A fascinating account of a new strategy in Iraq.
QUOTE OF THE DAY: “The vacuum is being filled by the U.S. Army, which has been building bridges and schools, securing neighborhoods and power plants and, yes, adjudicating claims between Turkomans and Kurds. It is doing these things because someone has to. Secretary Rumsfeld has long argued that American troops should never engage in nation building, leaving that to locals. But while we waited for Iraqis to do it, chaos broke out and terror reigned. So the Army on the ground has ignored Rumsfeld’s ideology and has simply made things work. (It’s a good rule of thumb for the future.)” – Fareed Zakaria, Newsweek. Heh.

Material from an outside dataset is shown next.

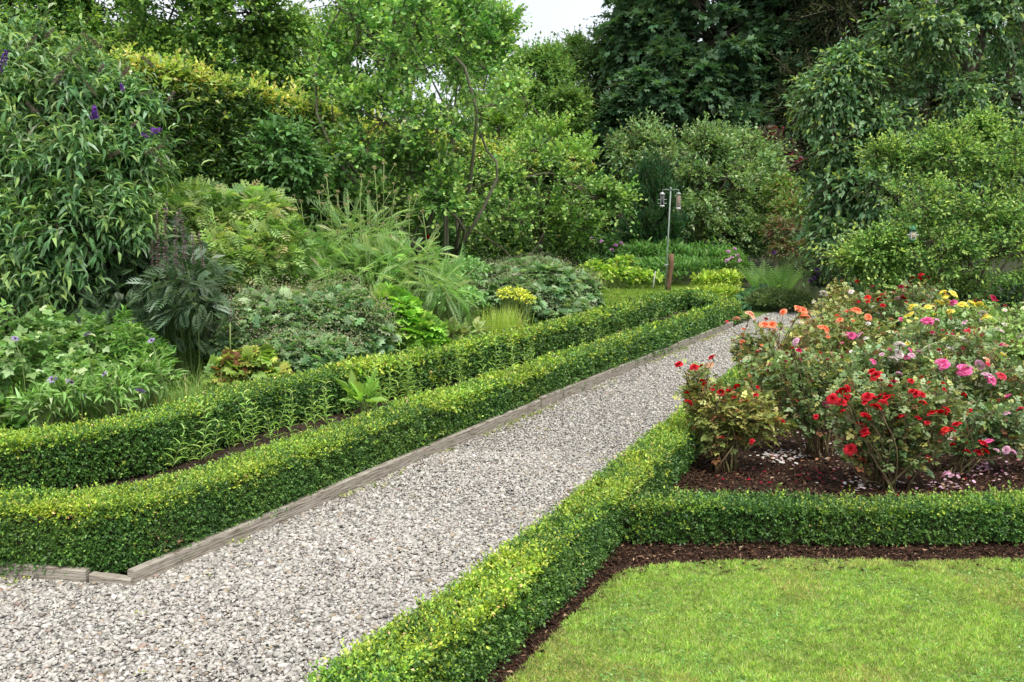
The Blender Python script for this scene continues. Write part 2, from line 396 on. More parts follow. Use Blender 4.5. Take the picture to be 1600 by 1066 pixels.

A DSM PRIMER: My British employer, the Sunday Times, provides a helpful guide to all the documents it has published, from the Downing Street memos on. The conservative paper editorializes:
Mr Bush should take a leaf out of his predecessor Franklin D Roosevelt’s book. On February 23, 1942, FDR told his countrymen: “Your government has unmistakable confidence in your ability to hear the worst, without flinching or losing heart. You must, in turn, have complete confidence that your government is keeping nothing from you except information that will help the enemy in his attempt to destroy us.”
Bush, sadly, is no FDR.
ROMENESKO’S BIAS: I don’t begrudge anyone making a good salary from blogging. Good for Jim Romenesko for getting the Poynter Institute to give him a great salary. He’s brought so much attention to Poynter that he deserves every cent. But he is a highly biased, left-wing blogger, who rarely links to blogs who provide media criticism from the right, and omits stories that the left doesn’t like. Again: fair’s fair, and he can blog as he wishes. His journalistic audience is skewed very left, so he’s giving them what they want. But anyone, including Jack Shafer, who thinks this guy’s neutral, is dreaming.
EMAIL OF THE DAY: “It seems to me that so much of the political divide boils down to the issue of American exceptionalism. The dominant conservatives have blind faith in American exceptionalism (more and more fueled by religious faith) and have no reservations about the use of American power. The most vociferous liberals categorically reject American exceptionalism and any use of American power (internationally). Independents (as well as independent thinking liberals and conservatives) seem to be tolerate simultaneously seeing that America is great, we do have special role in the world, and that we are capable of intentional and unintentional bad acts. We therefore see the use of American power as sometimes appropriate but approach it cautiously. Too bad that, in the current climate, any politician capable of independent thought gets eviscerated and “disciplined” by their own party.”